== To do ==
Output the first line of the listing and each line after it, up to and including the line that contains "8).build('handle', orange, t, smooth=True, local=True)", exactly as written, minus the pictures.

== Recorded information ==
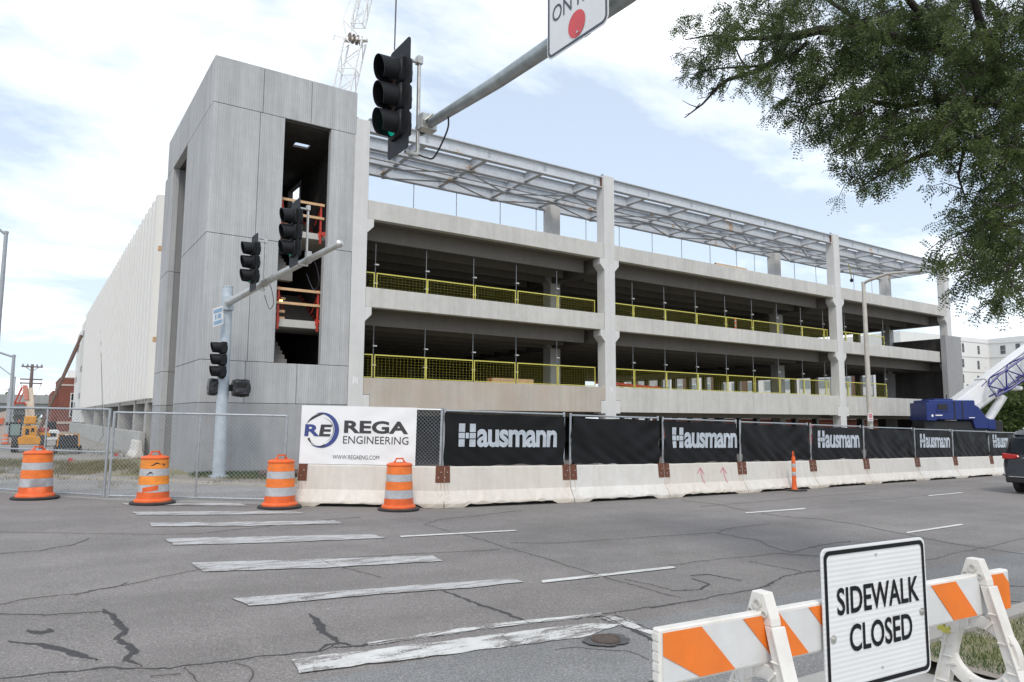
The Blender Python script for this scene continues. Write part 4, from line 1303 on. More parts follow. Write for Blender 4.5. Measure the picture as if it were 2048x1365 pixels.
MB().lathe([(.09, .04), (.075, .08), (.06, .24), (.06, .40)], n=16).build('lower_tube', orange, t, smooth=True, local=True)
for (a, b, mt) in ((.40, .50, white_sheet), (.50, .62, orange_hi), (.62, .72, white_sheet)):
    MB().lathe([(.056, a), (.058, a + .005), (.058, b - .005), (.056, b)], n=16).build('band', mt, t, smooth=True, local=True)
MB().lathe([(.055, .72), (.055, .86), (.045, .90), (.001, .91)], n=16).build('upper_tube', orange, t, smooth=True, local=True)
MB().tube([(-.025, 0, .89), (-.03, 0, 1.0), (0, 0, 1.04), (.03, 0, 1.0), (.025, 0, .89)], .013, 8).build('handle', orange, t, smooth=True, local=True)

# ================================================================== TRAFFIC SIGNALS
def signal_head(name, label, loc, plate_on=True, bracket=True, tilt=0.0):
    """faces -x; origin at the middle of the head"""
    t = thing(name, label, 'traffic light', loc, tilt, 'three-lamp traffic signals')
    for k, zc_ in enumerate((.355, 0, -.355)):
        h = MB().box(-.09, .10, -.17, .17, zc_ - .172, zc_ + .172).build('housing', black_sig, t, bevel=.03, local=True, smooth=True)
        MB().lathe([(.001, .06), (.10, .055), (.14, .02), (.145, -.0)], (.07, 0, zc_), 14, axis='x').build('rear_dome', black_sig, t, smooth=True, local=True)
        n = 22
        m = MB()
        a0 = rad(-62); a1 = rad(242)
        for j in range(n + 1):
            an = a0 + (a1 - a0) * j / n
            cut = .215 + .04 * math.sin(an)
            for (rr, xx) in ((.165, -.09), (.158, -.09 - cut), (.150, -.09 - cut), (.155, -.09)):
                m.v.append((xx, rr * math.cos(an), zc_ + rr * math.sin(an)))
        for j in range(n):
            for q in range(3):
                m.f.append((j * 4 + q, (j + 1) * 4 + q, (j + 1) * 4 + q + 1, j * 4 + q + 1)); m.m.append(0)
        vis = m.build('visor', black_sig, t, smooth=True, local=True)
        lens = lens_green if k == 2 else lens_dark
        m = MB().lathe([(.001, -.125), (.07, -.12), (.12, -.108), (.150, -.092)], (0, 0, zc_), 20, axis='x')
        m.build('green_lens' if k == 2 else 'lens', lens, vis, smooth=True, local=True)
    if plate_on:
        w, hh, r = .31, .735, .07
        pl = []
        for (sx, sy, a) in ((1, 1, 0), (-1, 1, 90), (-1, -1, 180), (1, -1, 270)):
            for q in range(5):
                an = rad(a + 22.5 * q)
                pl.append((sx * (w - r) + r * math.cos(an), sy * (hh - r) + r * math.sin(an)))
        MB().prism(pl, -.02, -.012, 'x').build('backplate', black_plate, t, local=True)
    if bracket:
        m = MB().tube([(.26, 0, -.68), (.26, 0, .66)], .026, 10)
        m.build('bracket_tube', alu, t, smooth=True, local=True)
        m = MB().box(.08, .30, -.025, .025, -.70, -.655).box(.08, .30, -.025, .025, .56, .595).box(.22, .30, -.045, .045, .55, .66)
        m.build('bracket_arm', alu, t, local=True, bevel=.006)
    return t
def coil(name, label, pts, r=.012):
    pts = [Vector(p) for p in pts]
    fine = []
    for i in range(len(pts) - 1):
        p0, p1, p2, p3 = pts[max(i - 1, 0)], pts[i], pts[i + 1], pts[min(i + 2, len(pts) - 1)]
        for k in range(7):
            t_ = k / 7
            fine.append(.5 * (2 * p1 + (p2 - p0) * t_ + (2 * p0 - 5 * p1 + 4 * p2 - p3) * t_ ** 2 + (3 * p1 - p0 - 3 * p2 + p3) * t_ ** 3))
    o = MB().tube(fine + [pts[-1]], r, 6).build(name, dark_metal, None, smooth=True)
    return tag(o, label, 'cable')

# near mast arm reaching in from the right, over the road
AX = 4.11
mast = thing('near_mast_arm', 'thick grey signal mast arm crossing the top of the view', 'mast arm', (AX, -3.4, G(AX)))
tipz = z_(3.82)
pts = [(AX, -3.2, z_(3.86)), (AX, 1.5, z_(3.73)), (AX, 4.36, z_(3.69)), (AX, 6.4, z_(3.73)), (AX, 8.30, z_(3.83))]
MB().tube(pts, [.13, .108, .090, .077, .060], 18).build('arm', arm_mat, mast, smooth=True)
MB().lathe([(.068, 0), (.078, .01), (.078, .05), (.001, .075)], (AX, 8.28, tipz), 16, axis='y').build('end_cap', arm_mat, mast, smooth=True)
MB().tube([(AX, -3.4, G(AX)), (AX, -3.4, z_(4.6))], [.19, .14], 18).build('pole', pole_mat, mast, smooth=True)
sc_ = Vector((3.74, 8.17, z_(4.09)))
signal_head('near_traffic_signal', 'large black traffic light with green lens hanging in front of the garage roof', sc_)
cl = MB()
cl.box(sc_.x + .24, AX + .10, 8.02, 8.16, tipz - .10, tipz + .12); cl.build('signal_clamp', alu, mast, bevel=.015)
MB().tube([(AX - .09, 8.05, tipz - .09), (AX - .1, 8.0, tipz + .0), (AX, 7.98, tipz + .1), (AX + .1, 8.02, tipz)], .02, 8).build('strap_clamp', alu, mast, smooth=True)
P0 = Vector((AX - .0, 7.55, tipz - .08)); P1 = Vector((sc_.x + .27, 8.14, sc_.z - .69))
coil('signal_drip_cable', 'thin black cable looping from the near mast arm to its signal', [P0, P0 + Vector((0, .02, -.18)), P0.lerp(P1, .45) + Vector((0, 0, -.30)), P0.lerp(P1, .75) + Vector((0, 0, -.16)), P1], .011)
a = at_depth(789, 100, 10.4); b = at_depth(795, -90, 7.8)
w_ = coil('overhead_wire', 'grey overhead wire rising from behind the near signal out of the picture', [a, a.lerp(b, .5) + Vector((0, 0, -.02)), b], .0105)
w_.data.materials[0] = galv
# sign on the near arm
sx = AX - .16
t = thing('turn_restriction_sign', 'white sign with red ball and black lettering on the near mast arm', 'sign', (sx, 4.86, z_(3.7)))
y0s, y1s, zb_, zt_ = 4.40, 5.28, z_(3.42), z_(4.36)
def rrect(y0, y1, z0, z1, r, n=5):
    pl = []
    for (cx_, cz_, a) in ((y1 - r, z1 - r, 0), (y0 + r, z1 - r, 90), (y0 + r, z0 + r, 180), (y1 - r, z0 + r, 270)):
        for q in range(n):
            an = rad(a + 90 / (n - 1) * q); pl.append((cx_ + r * math.cos(an), cz_ + r * math.sin(an)))
    return pl
def framed(mb, outer, inner, f_):
    n = len(outer); v = [f_(*p) for p in outer] + [f_(*p) for p in inner]
    mb.add(v, [(i, (i + 1) % n, n + (i + 1) % n, n + i) for i in range(n)])
def bendz(y, z): return z + .035 * math.exp(-((y - 4.95) / .22) ** 2) * max(0, 1 - (z - zb_) / .35)
m = MB().prism([(y, bendz(y, z)) for (y, z) in rrect(y0s, y1s, zb_, zt_, .075)], sx, sx + .006, 'x'); m.build('panel', sign_white, t)
m = MB(); framed(m, rrect(y0s + .014, y1s - .014, zb_ + .014, zt_ - .014, .065), rrect(y0s + .036, y1s - .036, zb_ + .036, zt_ - .036, .05), lambda y, z: (sx - .004, y, bendz(y, z)))
fy = lambda u, v: (sx - .004, y1s - u, zb_ + v)     # reads from the -x side: left is +y
text_fit(m, 'ON RED', fy, .085, .80, .355, .515, bold=.0)
text_fit(m, 'NO TURN', fy, .085, .80, .61, .77, bold=.0)
m.build('lettering', sign_navy, t, fix=False)
m = MB(); m.add([(sx - .005, 4.83 + .122 * math.cos(2 * PI * k / 32), z_(3.60) + .128 * math.sin(2 * PI * k / 32)) for k in range(32)], [tuple(range(32))]); m.build('red_ball', sign_red, t, fix=False)
MB().lathe([(.001, -.012), (.012, -.01), (.012, 0)], (sx - .006, 4.81, z_(3.51)), 8, axis='x').build('bolt', alu, t)
MB().box(sx + .008, AX, 4.82, 4.90, z_(3.55), z_(4.3)).build('bracket', alu, t)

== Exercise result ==
The Blender Python script for this scene continues. Write part 4, from line 1303 on. More parts follow. Write for Blender 4.5. Measure the picture as if it were 2048x1365 pixels.
MB().lathe([(.09, .04), (.075, .08), (.06, .24), (.06, .40)], n=16).build('lower_tube', orange, t, smooth=True, local=True)
for (a, b, mt) in ((.40, .50, white_sheet), (.50, .62, orange_hi), (.62, .72, white_sheet)):
    MB().lathe([(.056, a), (.058, a + .005), (.058, b - .005), (.056, b)], n=16).build('band', mt, t, smooth=True, local=True)
MB().lathe([(.055, .72), (.055, .86), (.045, .90), (.001, .91)], n=16).build('upper_tube', orange, t, smooth=True, local=True)
MB().tube([(-.025, 0, .89), (-.03, 0, 1.0), (0, 0, 1.04), (.03, 0, 1.0), (.025, 0, .89)], .013, 8).build('handle', orange, t, smooth=True, local=True)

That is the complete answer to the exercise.